• [Problem requirements]: Omit the pictures, then write out every entry exactly as it reads.

◇ ◇ ◇ ◇ ◇

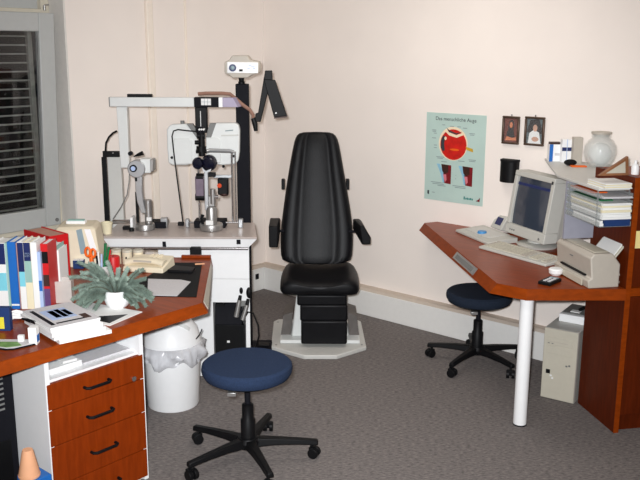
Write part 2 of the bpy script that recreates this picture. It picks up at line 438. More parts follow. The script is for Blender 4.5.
MB().plan(pts, 0, Hh).build('body', 'black', hd, bevel=.003)
MB().plan([(p[0] * 1.04, p[1] * 1.04) for p in pts], Hh - .012, Hh + .002).build('rim', 'blackm', hd, bevel=.002)

# ================================================================ RIGHT DESK, BOOKCASE AND WHAT STANDS THERE
DZ = .75
B0 = Vector((3.121, -.68, 0)); UA = R(141.36)
KB = Frame(B0, UA - math.pi / 2)       # bookcase axes: local y runs along the side panel to the back, local -x to the desk side
u_ = Vector((math.cos(UA), math.sin(UA), 0)); w_ = Vector((-math.sin(UA), math.cos(UA), 0))
def bk(u, w, z=0): return B0 + u_ * u + w_ * w + Vector((0, 0, z))
desk = thing('corner_desk', 'cherry wood desk with chamfered edge along the poster wall', 'desk', (2.0, -.3, 0))
off = Vector((2.0, -.3, 0))
top = [(1.555, WY - .003), (1.512, -.015), (2.607, -1.005), (2.768, -1.000), tuple(bk(-.004, .0)[:2]), tuple(bk(0, .004)[:2]), tuple(bk(.37, .004)[:2]), tuple(bk(.372, .0)[:2]), (2.9, WY - .003)]
bot = [(1.50, WY - .003), (1.475, -.02), (2.572, -1.015), (2.768, -1.008), tuple(bk(-.012, .0)[:2]), tuple(bk(0, .004)[:2]), tuple(bk(.37, .004)[:2]), tuple(bk(.372, .0)[:2]), (2.9, WY - .003)]
e = MB().prism([(p[0] - 2, p[1] + .3, DZ - .055) for p in bot], [(p[0] - 2, p[1] + .3, DZ - .0015) for p in top])
e.build('edge_band', 'woodE', desk)
MB().plan([(p[0] - 2 , p[1] + .3) for p in top], DZ - .0015, DZ).build('worktop', 'wood', desk)
# aluminium plate set into the chamfered left edge
a0, a1 = Vector((1.512, -.015, DZ)), Vector((2.607, -1.005, DZ)); b0, b1 = Vector((1.475, -.02, DZ - .055)), Vector((2.572, -1.015, DZ - .055))
nrm = (a1 - a0).cross(b0 - a0).normalized()
if nrm.dot(CAM - a0) < 0: nrm.negate()
def chamf(t, v, d): return a0.lerp(a1, t).lerp(b0.lerp(b1, t), v) + nrm * d - off
def plate(name, t0, t1, v0, v1, d0, d1, m, par):
    P = [chamf(t0, v1, d0), chamf(t1, v1, d0), chamf(t1, v0, d0), chamf(t0, v0, d0), chamf(t0, v1, d1), chamf(t1, v1, d1), chamf(t1, v0, d1), chamf(t0, v0, d1)]
    return MB().hexa(P).build(name, m, par)
pl = plate('socket_plate', .54, .80, .10, .80, .0003, .004, 'silver', desk)
plate('socket_inlay', .56, .77, .27, .66, .004, .0048, 'mgrey', pl)
lgp = onz(519.6, 424, 0); lgp.z = 0
lp = MB().cyl(lgp - off, lgp - off + Vector((0, 0, DZ - .055)), .0335, seg=32).build('leg', 'white', desk)
MB().cyl(lgp - off + Vector((0, 0, 0)), lgp - off + Vector((0, 0, .006)), .0355, seg=32).build('foot', 'dgrey', lp)

# bookcase
bc = thing('bookcase', 'tall cherry wood bookcase at the right end of the desk', 'bookcase', B0, UA - math.pi / 2)
# local: +y back along the panel, +x to the right (away from the desk)
BH = 1.29
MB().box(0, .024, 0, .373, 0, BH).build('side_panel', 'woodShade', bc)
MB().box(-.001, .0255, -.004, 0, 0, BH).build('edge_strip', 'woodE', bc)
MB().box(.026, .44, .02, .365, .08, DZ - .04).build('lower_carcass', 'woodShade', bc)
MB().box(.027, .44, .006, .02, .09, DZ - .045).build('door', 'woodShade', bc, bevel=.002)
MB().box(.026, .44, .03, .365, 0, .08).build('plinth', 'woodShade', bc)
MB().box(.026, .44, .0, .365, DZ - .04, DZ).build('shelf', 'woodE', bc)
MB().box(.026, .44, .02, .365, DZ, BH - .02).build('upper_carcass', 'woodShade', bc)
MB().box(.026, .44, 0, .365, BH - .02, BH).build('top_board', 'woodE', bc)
p = KB.at(637, 232, -.002)
nt = MB().box(-.001, .07, -.0012, 0, -.085, 0).build('sticky_note', 'note')
nt.location = KB.glo((p.x, .018, p.z)); nt.rotation_euler = (0, 0, UA - math.pi / 2); tag(nt, 'pale yellow paper note stuck on the bookcase front', 'note')
tf = thing('photo_easel', 'triangular wooden frame with cream face on the bookcase top', 'ornament', KB.glo((.06, .08, BH)), UA - math.pi / 2)
q0, q1, q2 = (-.05, 0), (.13, 0), (.13, .062)
a, b, c = KB.at(600, 167, .08), KB.at(629, 171, .08), KB.at(628.5, 156.5, .08)
T = [(a.x - .06, .0), (b.x - .06, 0), (c.x - .06, max(.05, c.z - BH))]
MB().face_xz(T, 0, .02).build('frame', 'frame_wood', tf)
cx_ = sum(q[0] for q in T) / 3; cz_ = sum(q[1] for q in T) / 3
MB().face_xz([(cx_ + (q[0] - cx_) * .66, cz_ + (q[1] - cz_) * .62) for q in T], -.002, 0).build('face', 'beige', tf)
p = KB.at(635, 172, .10)
bt = MB().lathe([(.0, 0), (.018, 0), (.019, .03), (.016, .045), (.007, .052), (.007, .068), (.0, .068)], seg=20).build('bottle', 'white'); bt.location = KB.glo((p.x, .10, BH)); tag(bt, 'small white bottle at the right end of the bookcase top', 'bottle')

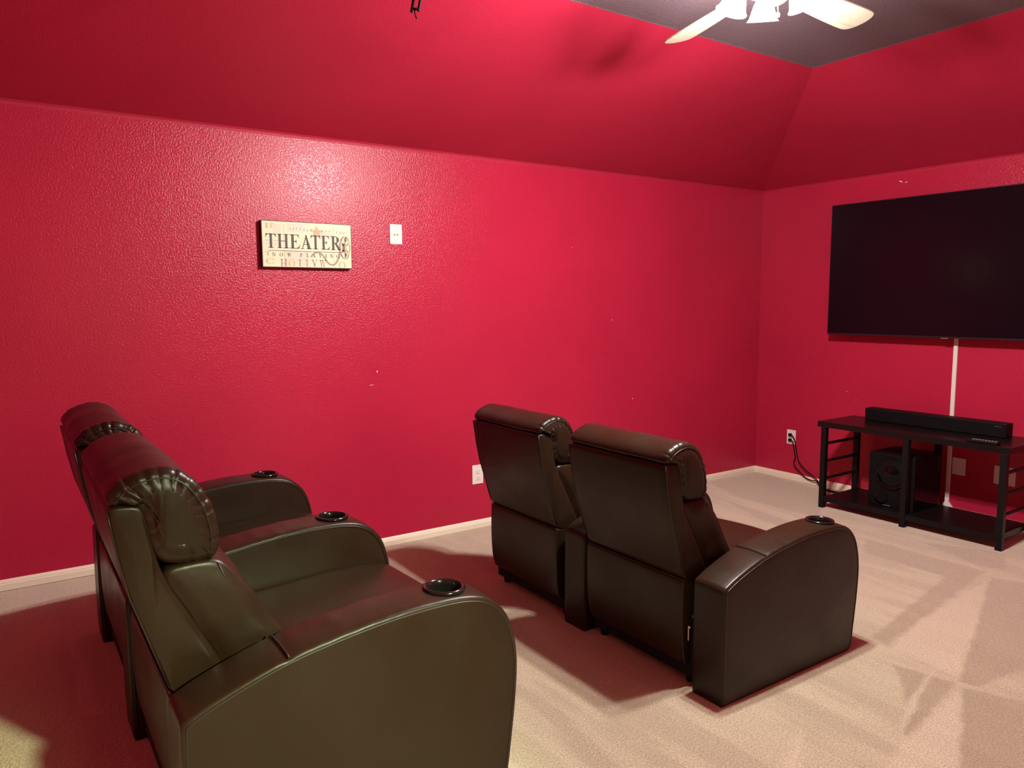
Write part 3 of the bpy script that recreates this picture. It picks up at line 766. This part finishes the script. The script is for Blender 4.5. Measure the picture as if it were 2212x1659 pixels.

◇ ◇ ◇ ◇ ◇

• [Task result]:
Write part 2 of the bpy script that recreates this picture. It picks up at line 438. More parts follow. The script is for Blender 4.5.
MB().plan(pts, 0, Hh).build('body', 'black', hd, bevel=.003)
MB().plan([(p[0] * 1.04, p[1] * 1.04) for p in pts], Hh - .012, Hh + .002).build('rim', 'blackm', hd, bevel=.002)

# ================================================================ RIGHT DESK, BOOKCASE AND WHAT STANDS THERE
DZ = .75
B0 = Vector((3.121, -.68, 0)); UA = R(141.36)
KB = Frame(B0, UA - math.pi / 2)       # bookcase axes: local y runs along the side panel to the back, local -x to the desk side
u_ = Vector((math.cos(UA), math.sin(UA), 0)); w_ = Vector((-math.sin(UA), math.cos(UA), 0))
def bk(u, w, z=0): return B0 + u_ * u + w_ * w + Vector((0, 0, z))
desk = thing('corner_desk', 'cherry wood desk with chamfered edge along the poster wall', 'desk', (2.0, -.3, 0))
off = Vector((2.0, -.3, 0))
top = [(1.555, WY - .003), (1.512, -.015), (2.607, -1.005), (2.768, -1.000), tuple(bk(-.004, .0)[:2]), tuple(bk(0, .004)[:2]), tuple(bk(.37, .004)[:2]), tuple(bk(.372, .0)[:2]), (2.9, WY - .003)]
bot = [(1.50, WY - .003), (1.475, -.02), (2.572, -1.015), (2.768, -1.008), tuple(bk(-.012, .0)[:2]), tuple(bk(0, .004)[:2]), tuple(bk(.37, .004)[:2]), tuple(bk(.372, .0)[:2]), (2.9, WY - .003)]
e = MB().prism([(p[0] - 2, p[1] + .3, DZ - .055) for p in bot], [(p[0] - 2, p[1] + .3, DZ - .0015) for p in top])
e.build('edge_band', 'woodE', desk)
MB().plan([(p[0] - 2 , p[1] + .3) for p in top], DZ - .0015, DZ).build('worktop', 'wood', desk)
# aluminium plate set into the chamfered left edge
a0, a1 = Vector((1.512, -.015, DZ)), Vector((2.607, -1.005, DZ)); b0, b1 = Vector((1.475, -.02, DZ - .055)), Vector((2.572, -1.015, DZ - .055))
nrm = (a1 - a0).cross(b0 - a0).normalized()
if nrm.dot(CAM - a0) < 0: nrm.negate()
def chamf(t, v, d): return a0.lerp(a1, t).lerp(b0.lerp(b1, t), v) + nrm * d - off
def plate(name, t0, t1, v0, v1, d0, d1, m, par):
    P = [chamf(t0, v1, d0), chamf(t1, v1, d0), chamf(t1, v0, d0), chamf(t0, v0, d0), chamf(t0, v1, d1), chamf(t1, v1, d1), chamf(t1, v0, d1), chamf(t0, v0, d1)]
    return MB().hexa(P).build(name, m, par)
pl = plate('socket_plate', .54, .80, .10, .80, .0003, .004, 'silver', desk)
plate('socket_inlay', .56, .77, .27, .66, .004, .0048, 'mgrey', pl)
lgp = onz(519.6, 424, 0); lgp.z = 0
lp = MB().cyl(lgp - off, lgp - off + Vector((0, 0, DZ - .055)), .0335, seg=32).build('leg', 'white', desk)
MB().cyl(lgp - off + Vector((0, 0, 0)), lgp - off + Vector((0, 0, .006)), .0355, seg=32).build('foot', 'dgrey', lp)

# bookcase
bc = thing('bookcase', 'tall cherry wood bookcase at the right end of the desk', 'bookcase', B0, UA - math.pi / 2)
# local: +y back along the panel, +x to the right (away from the desk)
BH = 1.29
MB().box(0, .024, 0, .373, 0, BH).build('side_panel', 'woodShade', bc)
MB().box(-.001, .0255, -.004, 0, 0, BH).build('edge_strip', 'woodE', bc)
MB().box(.026, .44, .02, .365, .08, DZ - .04).build('lower_carcass', 'woodShade', bc)
MB().box(.027, .44, .006, .02, .09, DZ - .045).build('door', 'woodShade', bc, bevel=.002)
MB().box(.026, .44, .03, .365, 0, .08).build('plinth', 'woodShade', bc)
MB().box(.026, .44, .0, .365, DZ - .04, DZ).build('shelf', 'woodE', bc)
MB().box(.026, .44, .02, .365, DZ, BH - .02).build('upper_carcass', 'woodShade', bc)
MB().box(.026, .44, 0, .365, BH - .02, BH).build('top_board', 'woodE', bc)
p = KB.at(637, 232, -.002)
nt = MB().box(-.001, .07, -.0012, 0, -.085, 0).build('sticky_note', 'note')
nt.location = KB.glo((p.x, .018, p.z)); nt.rotation_euler = (0, 0, UA - math.pi / 2); tag(nt, 'pale yellow paper note stuck on the bookcase front', 'note')
tf = thing('photo_easel', 'triangular wooden frame with cream face on the bookcase top', 'ornament', KB.glo((.06, .08, BH)), UA - math.pi / 2)
q0, q1, q2 = (-.05, 0), (.13, 0), (.13, .062)
a, b, c = KB.at(600, 167, .08), KB.at(629, 171, .08), KB.at(628.5, 156.5, .08)
T = [(a.x - .06, .0), (b.x - .06, 0), (c.x - .06, max(.05, c.z - BH))]
MB().face_xz(T, 0, .02).build('frame', 'frame_wood', tf)
cx_ = sum(q[0] for q in T) / 3; cz_ = sum(q[1] for q in T) / 3
MB().face_xz([(cx_ + (q[0] - cx_) * .66, cz_ + (q[1] - cz_) * .62) for q in T], -.002, 0).build('face', 'beige', tf)
p = KB.at(635, 172, .10)
bt = MB().lathe([(.0, 0), (.018, 0), (.019, .03), (.016, .045), (.007, .052), (.007, .068), (.0, .068)], seg=20).build('bottle', 'white'); bt.location = KB.glo((p.x, .10, BH)); tag(bt, 'small white bottle at the right end of the bookcase top', 'bottle')

Write part 3 of the bpy script that recreates this picture. It picks up at line 766. This part finishes the script. The script is for Blender 4.5. Measure the picture as if it were 2212x1659 pixels.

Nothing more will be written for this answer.